Does Creativity Occur in Silence?


Do you need to have the television on or the radio playing to get your creative juices flowing – or do you need silence?  For some people it is a combination or it depends on their mood or their projects for the day.

I have often wondered whether or not I was at my creative best in silence or with the company of the radio or television.  The fact that great ideas for client projects seem to come to me in the shower or while I am eating or driving made me think that I was not giving myself enough quiet time to be my best.

Over the last couple of months I have been paying attention to my work patterns and decided to conduct an experiment for myself.  For those of you who are entrepreneurs and work from home you can probably relate to this scenario.

You wake up in the morning and your office is calling to you – no matter what time it is.  But getting up and going straight in to the computer can feel isolated so you turn on the television with the thought that you will “get tuned into what’s going on in the world” while you check emails.  The morning show gives you quick teasers about the upcoming stories and before you know it an hour has gone by and they are still telling you what will be “coming up next.”  (I swear they spend more time telling you about an upcoming story then actually delivering it to you.)

Although you think you are multi-tasking you are really distracted-tasking.  Your focus may be on the email or the blog but part of you is still listening to the television or the radio.  At least that is how I have been feeling lately.  So I decided to make a change.

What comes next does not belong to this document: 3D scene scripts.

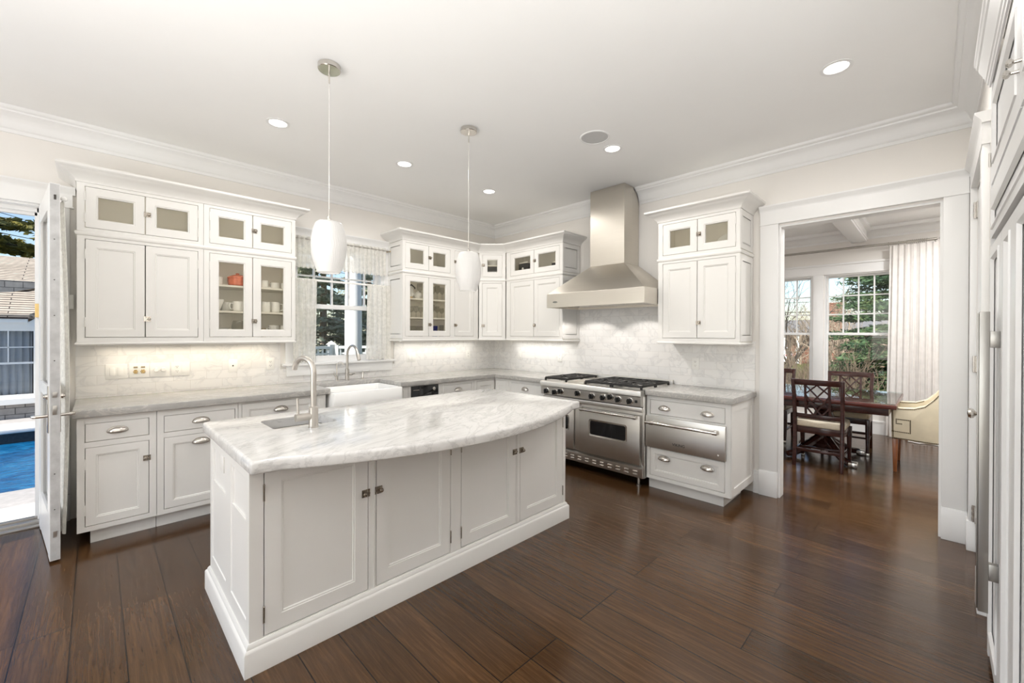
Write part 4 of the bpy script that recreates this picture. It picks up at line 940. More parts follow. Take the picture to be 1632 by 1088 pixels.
build('hinge', MB(SC).lathe([(.005, -.03), (.005, .03)], (1.427, .024, 2.20), 8), 'nickel', u1_)
PT = [(0, 2.54), (.006, 2.54), (.007, 2.552), (.012, 2.556), (.013, 2.57), (.018, 2.574), (.019, 2.588), (.036, 2.632), (.037, 2.644), (.043, 2.648), (.046, 2.664), (.05, 2.668), (.05, 2.70), (0, 2.70)]
build('crown', MB().sweep([(-1.384, -4.8345), (-1.384, -4.815), (-2.64, -4.815)], [(o, z) for o, z in PT]), TP, fr)

# ---------------------------------------------------------------- ceiling fittings
def can(x, y, label, power=None):
    r = thing('recessed_light', label, 'ceiling light', (x, y, CH-.006), 'recessed ceiling lights')
    build('trim_ring', MB().lathe([(.078, .0058), (.080, .001), (.062, .0), (.058, .0056)], (x, y, CH-.006), 28, cap0=False, cap1=False), 'trim_paint', r)
    build('diffuser', MB().lathe([(.0585, .0035), (.001, .003)], (x, y, CH-.006), 24), 'bulb_glow', r)
    area('can_light', (x, y, CH-.012), (0, 0, -1), .11, .11, power or 9.5, (1, .965, .92), 165, 'DISK')
    return r
can(-3.262, -1.155, 'recessed ceiling light above the solid-door wall cabinet and sink counter'); can(-2.19, -1.15, 'recessed ceiling light in the middle of the row along the sink counter')
can(-1.132, -1.145, 'recessed ceiling light nearest the kitchen corner'); can(-1.11, -2.70, 'recessed ceiling light beside the round speaker near the hood')
can(-1.13, -4.225, 'recessed ceiling light in front of the dining opening')
area('family_room_fill_light', (-5.8, -2.7, CH-.012), (0, 0, -1), .11, .11, 9, (1, .965, .92), 165, 'DISK')   # added light out of view, no fitting built
t = thing('ceiling_speaker', 'round grey ceiling speaker beside a recessed light', 'speaker', (-1.39, -2.71, CH-.008))
build('rim', MB().lathe([(.118, .0078), (.118, .002), (.108, .0), (.104, .004)], (-1.39, -2.71, CH-.008), 36, cap0=False, cap1=False), 'trim_paint', t)
build('grille', MB().lathe([(.105, .0035), (.05, .0025), (.001, .0022)], (-1.39, -2.71, CH-.008), 36), 'speaker_mesh', t)
def pendant(x, y, ztop, zbot, label):
    r = thing('pendant_lamp', label, 'pendant lamp', (x, y, zbot), 'pendant lamps over the island'); H = ztop-zbot
    build('ceiling_canopy', MB().lathe([(.063, 0), (.063, -.026), (.060, -.029), (.001, -.029)], (x, y, CH-.0005), 32), 'nickel', r)
    build('stem_sleeve', MB().lathe([(.005, 0), (.0045, -.075), (.003, -.08)], (x, y, CH-.029), 10).lathe([(.012, .002), (.012, .02), (.004, .028), (.004, .075)], (x, y, ztop), 12), 'nickel', r)
    build('cord', MB().lathe([(.0028, ztop+.07), (.0028, CH-.10)], (x, y, 0), 8), 'cord_clear', r)
    pr = [(.004, 1.0), (.050, 1.0), (.066, .985), (.074, .955), (.088, .82), (.0965, .66), (.098, .52), (.094, .36), (.083, .20), (.068, .055), (.064, .012), (.062, .0), (.056, .0), (.060, .03), (.078, .2), (.090, .45), (.084, .8), (.060, .96), (.004, .985)]
    rib = lambda t, z: 1+.017*math.cos(44*t + 1.8*math.sin(z*70))*(1 if zbot+.02 < z+zbot < ztop-.01 else .2)
    fine = []
    for (r0, z0), (r1, z1) in zip(pr, pr[1:]):
        for k in range(3): fine.append((r0+(r1-r0)*k/3, (z0+(z1-z0)*k/3)*H))
    fine.append((pr[-1][0], pr[-1][1]*H))
    build('shade', MB().lathe(fine, (x, y, zbot), 132, rad=rib), 'pendant_glass', r, ang=60)
    build('bulb', MB().ball((x, y, zbot+.13), .03, 12, 8, (1, 1, 1.4)), 'bulb_glow', r)
    return r
pendant(-3.256, -2.115, 2.083, 1.782, 'white ribbed glass pendant lamp over the island sink'); pendant(-2.19, -2.10, 2.052, 1.754, 'white ribbed glass pendant lamp hanging before the corner cabinet')

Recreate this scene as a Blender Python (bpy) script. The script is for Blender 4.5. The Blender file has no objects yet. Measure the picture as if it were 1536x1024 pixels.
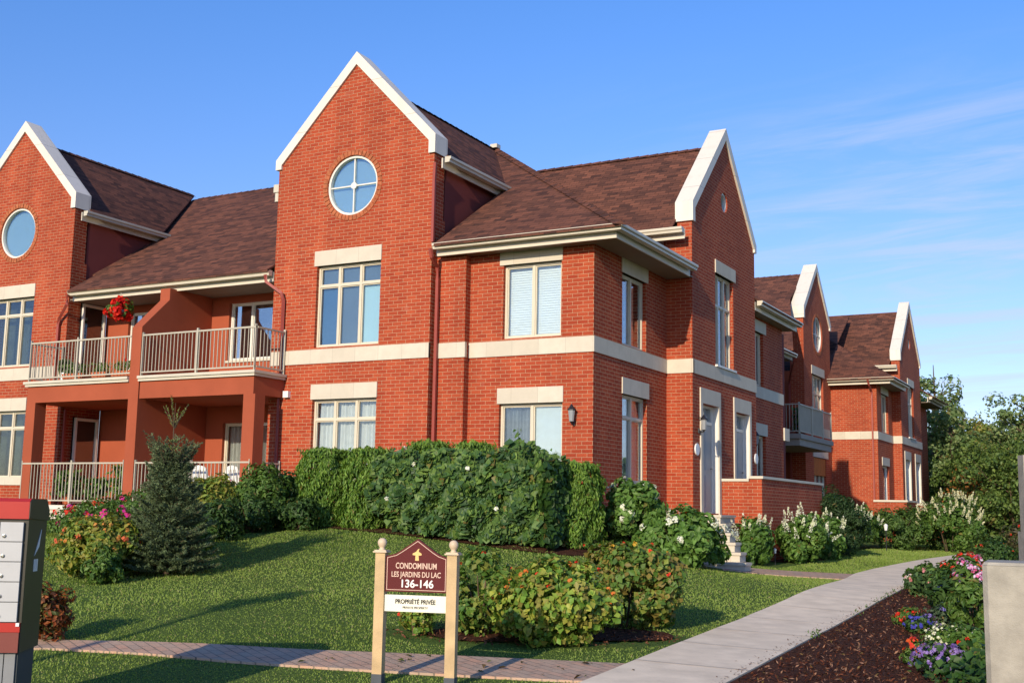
import bpy, math, random
import numpy as np
from mathutils import Vector, Matrix
from mathutils.geometry import tessellate_polygon
R = math.radians
rng = np.random.default_rng(7); random.seed(7)
SC = bpy.context.scene; COL = SC.collection

# ---------------------------------------------------------------- camera, sky, sun, exposure
cd = bpy.data.cameras.new('camera'); co = bpy.data.objects.new('camera', cd); COL.objects.link(co)
cd.sensor_width = 36; cd.lens = 41.244; cd.clip_start = .1; cd.clip_end = 2000
YAW, PITCH, ROLL = .50105883, .14428927, .01770707
r_ = Vector((1, 0, 0)); f_ = Vector((0, math.cos(PITCH), math.sin(PITCH))); u_ = r_.cross(f_)
r2 = r_*math.cos(ROLL)+u_*math.sin(ROLL); u2 = u_*math.cos(ROLL)-r_*math.sin(ROLL)
B = Matrix(((math.cos(YAW), -math.sin(YAW), 0), (math.sin(YAW), math.cos(YAW), 0), (0, 0, 1)))
rr, uu, ff = B@r2, B@u2, B@f_
co.matrix_world = Matrix(((rr.x, uu.x, -ff.x, 9.325), (rr.y, uu.y, -ff.y, -20.282), (rr.z, uu.z, -ff.z, 0), (0, 0, 0, 1)))
SC.camera = co
SL = Vector((-.09, 1, -.355)).normalized()          # direction the sunlight travels
EL = math.asin(-SL.z)
sd = bpy.data.lights.new('sun', 'SUN'); so = bpy.data.objects.new('sun', sd); COL.objects.link(so)
sd.energy = 5.0; sd.angle = R(.5); sd.color = (1, .855, .65)
so.rotation_euler = SL.to_track_quat('-Z', 'Y').to_euler(); so.location = (0, -30, 20)
w = bpy.data.worlds.new('World'); SC.world = w; w.use_nodes = True
nt = w.node_tree; N = nt.nodes; LK = nt.links; N.clear()
sky = N.new('ShaderNodeTexSky'); sky.sky_type = 'NISHITA'; sky.sun_disc = False
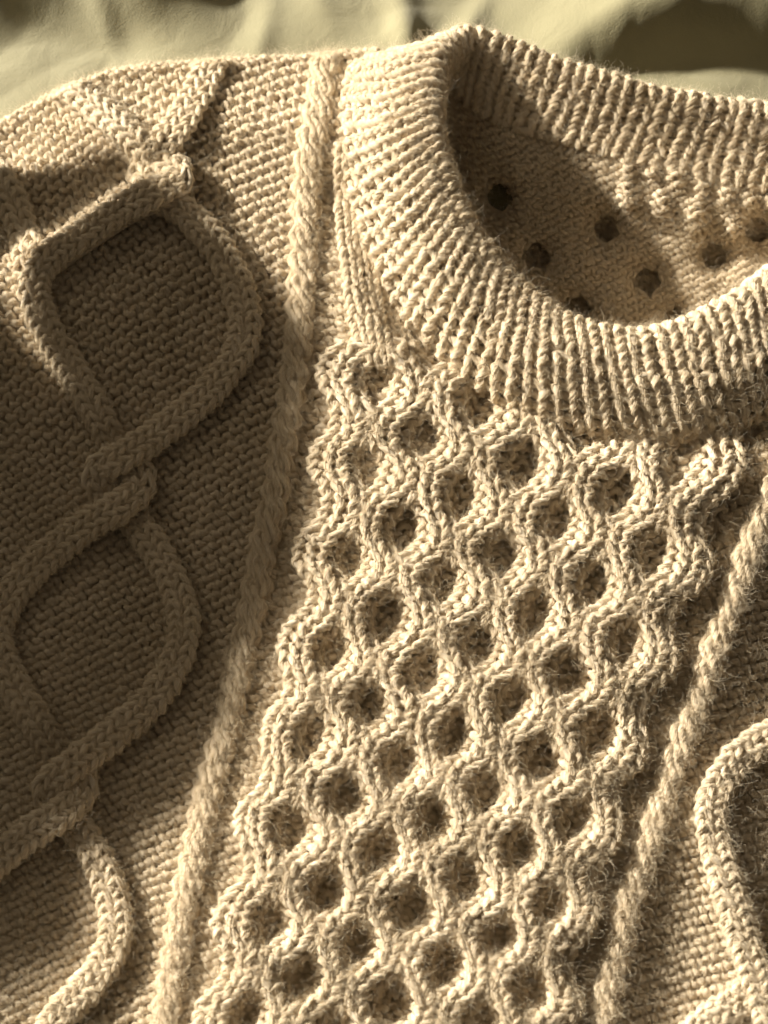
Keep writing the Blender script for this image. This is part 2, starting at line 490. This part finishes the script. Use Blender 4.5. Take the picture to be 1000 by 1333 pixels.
# ================================================================== build: bed sheet
def build_sheet():
    gx = np.arange(-46, 46.01, 0.22); gy = np.arange(-40, 46.01, 0.22)
    X, Y = np.meshgrid(gx, gy)
    px, py = proj(np.stack([X, Y, 0 * X], -1))
    w1 = Noise2(11, 2.6, 7); w2 = Noise2(12, 1.1, 7); w3 = Noise2(13, 6.0, 5)
    z = 0.15 * w1(X * 1.0 + Y * 0.5, Y * 0.45 - X * 0.2) + 0.022 * w2(X * 1.2, Y * 0.6) + 0.22 * w3(X, Y)
    z = z + 0.05 * np.abs(w1(Y * 0.9 + 3, X * 0.7))
    w4 = Noise2(14, 0.55, 9)
    z = z + 0.11 * np.abs(w2(Y * 0.8 - X * 0.5, X * 0.5)) + 0.03 * w4(X, Y * 0.7)
    z *= 0.35 + 0.65 * smooth(6, 14, Y)
    # the fold behind the collar on the right: lit crest, dark side toward the sweater
    dfold = py - np.interp(px, [560, 700, 735, 770, 820, 900, 1000, 1200], [120, 96, 84, 66, 52, 46, 46, 60])
    z = z - 1.6 * (1 - smooth(17.5, 22, Y))
    amp = smooth(620, 880, px)
    z = z + amp * 3.0 * (1 - smooth(-24, 56, dfold)) * (1 - 0.8 * smooth(0, 330, -dfold))
    # creases along the top: a long one on the left whose near side is in shade, short ones running down to the shoulder
    z = z + 2.4 * (1 - smooth(-52, 64 + 0.02 * px, py + 8 * np.sin(px / 47))) * (1 - smooth(170, 330, px)) * (0.6 + 0.4 * smooth(-400, -30, py))
    for cx, am, sg, lean in [(268, 0.55, 24, 0.25), (345, 0.30, 16, -0.2), (430, 0.25, 22, 0.35), (528, 0.60, 22, 0.15), (610, 0.25, 18, -0.5), (60, 0.25, 26, 0.5), (140, 0.2, 18, 0.3)]:
        d_ = px - cx - lean * (py - 40)
        z = z + am * np.exp(-(d_ / sg) ** 2) * (1 - smooth(40, 120, py)) * (0.5 + 0.5 * np.sin(py / 60 + cx))
    n, m = X.shape
    idx = np.arange(n * m).reshape(n, m)
    q = np.stack([idx[:-1, :-1], idx[:-1, 1:], idx[1:, 1:], idx[1:, :-1]], -1).reshape(-1, 4)
    V0 = np.stack([X, Y, z], -1).reshape(-1, 3)
    # added out-of-view fold, cut to the wanted shadow outline to shade the sleeve
    shade = [(-160, 184), (0, 182), (36, 190), (110, 182), (138, 180), (162, 196), (182, 212), (204, 232), (220, 242), (252, 252), (300, 300), (385, 385), (440, 480), (452, 560), (440, 650),
             (414, 750), (352, 905), (258, 1010), (140, 1120), (0, 1265), (-160, 1430)]
    gap = [(-30, 332), (40, 304), (120, 258), (190, 222), (228, 236), (200, 262), (130, 300), (66, 342), (56, 390), (80, 440), (98, 480), (70, 492), (30, 425), (8, 375)]
    gy = np.arange(-30, 45, 0.25); gz = np.arange(-0.2, 24, 0.25); Xc = -34.0
    YY, ZZ = np.meshgrid(gy, gz)
    W = np.stack([Xc + 0 * YY, YY, ZZ], -1)
    def land(zl):
        return proj(W + LDIR * ((ZZ - zl) / -LDIR[2])[..., None])
    a1 = in_poly(*land(3.5), shade); a2 = in_poly(*land(3.9), gap)
    low = ZZ < (3.0 + 0.6 * (-19 - Xc) * math.tan(SUN_EL))          # always out of the picture
    yl, yh = YY[a1].min(), YY[a1].max()
    keep = (a1 & ~a2) | (low & (YY > yl) & (YY < yh))
    bx = 0.5 * np.sin(YY * 0.55) + 0.25 * np.sin(YY * 1.3 + ZZ * 0.4)
    K = keep[:-1, :-1] & keep[1:, 1:] & keep[:-1, 1:] & keep[1:, :-1]
    ny = len(gy); ii = np.arange(ny * len(gz)).reshape(len(gz), ny)
    # openings cut in the added fold so some light reaches the sleeve hollow
    hollow = [(-160, 150), (130, 150), (175, 190), (185, 215), (120, 258), (40, 304), (-30, 335), (-160, 380)]
    hx, hy = land(3.0)
    loose = in_poly(hx, hy, hollow)[:-1, :-1]
    I2, J2 = np.meshgrid(np.arange(K.shape[1]), np.arange(K.shape[0]))
    K &= ~(loose & ((I2 + 2 * J2) % 5 < 3))
    qf = np.stack([ii[:-1, :-1], ii[:-1, 1:], ii[1:, 1:], ii[1:, :-1]], -1)[K]
    F1 = np.stack([Xc + bx, YY, ZZ], -1).reshape(-1, 3); F2 = F1 - [0.8, 0, 0]
    nv = len(F1); rim = []
    e = np.concatenate([qf[:, [0, 1]], qf[:, [1, 2]], qf[:, [2, 3]], qf[:, [3, 0]]])
    key = e[:, 0] * 10 ** 7 + e[:, 1]; rev = e[:, 1] * 10 ** 7 + e[:, 0]
    be = e[~np.isin(key, rev)]
    rim = np.stack([be[:, 1], be[:, 0], be[:, 0] + nv, be[:, 1] + nv], -1)
    qa = np.concatenate([qf, qf[:, ::-1] + nv, rim]); used, inv = np.unique(qa, return_inverse=True)
    q = np.concatenate([q, inv.reshape(-1, 4) + len(V0)])
    V0 = np.concatenate([V0, np.concatenate([F1, F2])[used]])
    o = mesh_obj("bedsheet", V0, q, M_SHEET)
    o["kind"] = "structure"
    o["label"] = "rumpled pale cream cotton bedsheet that the sweater lies on, with an added unseen fold that shades the sleeve"
    return o
build_sheet()

# ================================================================== build: sweater
sweater = bpy.data.objects.new("sweater", None)
SC.collection.objects.link(sweater)
sweater["label"] = "cream hand-knitted wool sweater with honeycomb front, diamond cables and ribbed crew neck"
sweater["category"] = "sweater"

not_neck = lambda px, py, U, V: ~inside_collar(px, py)

# ---- left: reverse stockinette of sleeve and shoulder
_ang = lambda v: np.radians(np.interp(v, [-60, 150, 350, 650, 900, 1150, 1450], [33, 33, 26, 13, 15, 22, 26]))
def S_left(U, V):
    x, y, tx, ty = ROPE_L(V)
    u = np.asarray(U)
    an = _ang(V)
    ue = np.where(u < 0, -u, 0)
    qx = x + u * np.cos(an) * np.where(u < 0, 1, 1)
    qy = y + np.where(u < 0, np.tan(an) * np.cos(an) * (u + np.clip(ue, 0, 560) ** 2 / 1150 * 1.0), np.sin(an) * u)
    return place(qx, qy, 0.0)
def mask_left(px, py, U, V):
    c_edge = np.interp(py, [60, 480, 560, 700, 800, 900, 1000, 1100, 1200, 1330, 1450], [445, 452, 470, 440, 420, 395, 365, 350, 330, 300, 290])
    return ~inside_collar(px, py) & ((px < c_edge + 14) | (py < 260))
b = Bag()
knit(b, S_left, 36, 110, 18.5, 15.0, -592, -110, +1, 4.5, mask_left, nf=16, d=0.29, a=0.12, hh=0.82, lining=0.24)
pl = b.build("purl_fabric", sweater)
pl["label"] = "plain purl ground of the sleeve and shoulder"

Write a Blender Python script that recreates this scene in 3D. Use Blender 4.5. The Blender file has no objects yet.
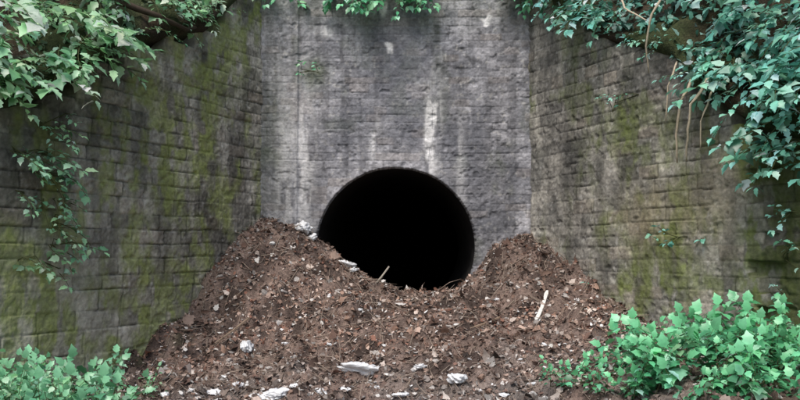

Starting a couple of weeks ago I did not turn on any distractions first thing in the morning.  I committed to begin my work whenever I got up and keep going as the flow dictated.  What a difference it has made in just a short time.  I have always found that first thing in the morning is my best writing time and I was jeopardizing that by my need not to feel isolated.  In addition, when I turned on the television for company my real starting time was delayed by at least an hour or two.

I realize not every week (or day) will be as creative and productive for me as these last few have been.  I will have times when my brain does not want to create and I have to be willing to change my pattern.  This week I am getting up to speed with a new client, which means reading her latest book.  This allows me to substitute an hour or two of just reading if I cannot make the keyboard sing when I had planned to write.

If you are a morning person and you do your best work first thing before client issues come up, take full advantage of that time.  If you are accustomed to starting your day with the company of your favorite morning show – try to resist turning it on.  Record it and watch it during lunch or later in the day.  You will probably find that the “breaking story” of the day is really not that big of a deal and you could spend two minutes reading about it or watching the video online instead of waiting an hour to see the 5-minute segment live.

Consider it this way – if you start your day creative and productive, you won’t feel guilty about taking a break in the afternoon (after a full eight hours of work).  You can always jump back in and check emails and work on projects after you have given your brain time to percolate in a relaxed state.  Who knows what might come to your mind when you are taking a walk outside for a half hour or even doing the dishes?

What do you do to be your most creative?  Do you need silence?  Do you work better with the occasional distraction? I would love to learn new ways of being creative – and productive.  Please share your ideas in the comments section below.

3 Responses to “Does Creativity Occur in Silence?”

  1. 1 Phillip Tanzilo

    Mine come to me during sleep and meditation. Also, I find that when I write down distracting thoughts like other things I need to do, this clears those and allows me to focus and be more innovative and creative. Surprisingly, I can get a lot done in a coffee shop with the background noise.

  2. 2 Christine


    Thank you for sharing how you tap into your creativity.

    I agree with the background noise of a coffee shop or energy of my local library – sometimes being among other people who are also working helps to keep me productive.

  3. 3 Pat Wooldridge

    I find that making a list first(FIRST!)thing in the morning clears my mind. Usually when I begin work in my home studio, I start my CD player (4 or 5 discs already loaded). The music varies depending on my mood. It ranges from Bryan Ferry (!) to Phil Coulter Irish instrumentals–so well done–including, above all, compositions by John Barry; Giovanni Marradi. Also, believe it or not,Ian Tyson’s music, often called ‘cowboy folk’. He’s very smart,knows just how to write a song that leaves you with a good feeling. Any or all of this just carries me into creativity, as none of the choices are jarring at all. I seldom work well in total silence, though there ARE days when that happens.

    I work best without people around, but might do okay at the library and plan to give it a try. Also the coffee shop down on Main Street, just to experiment.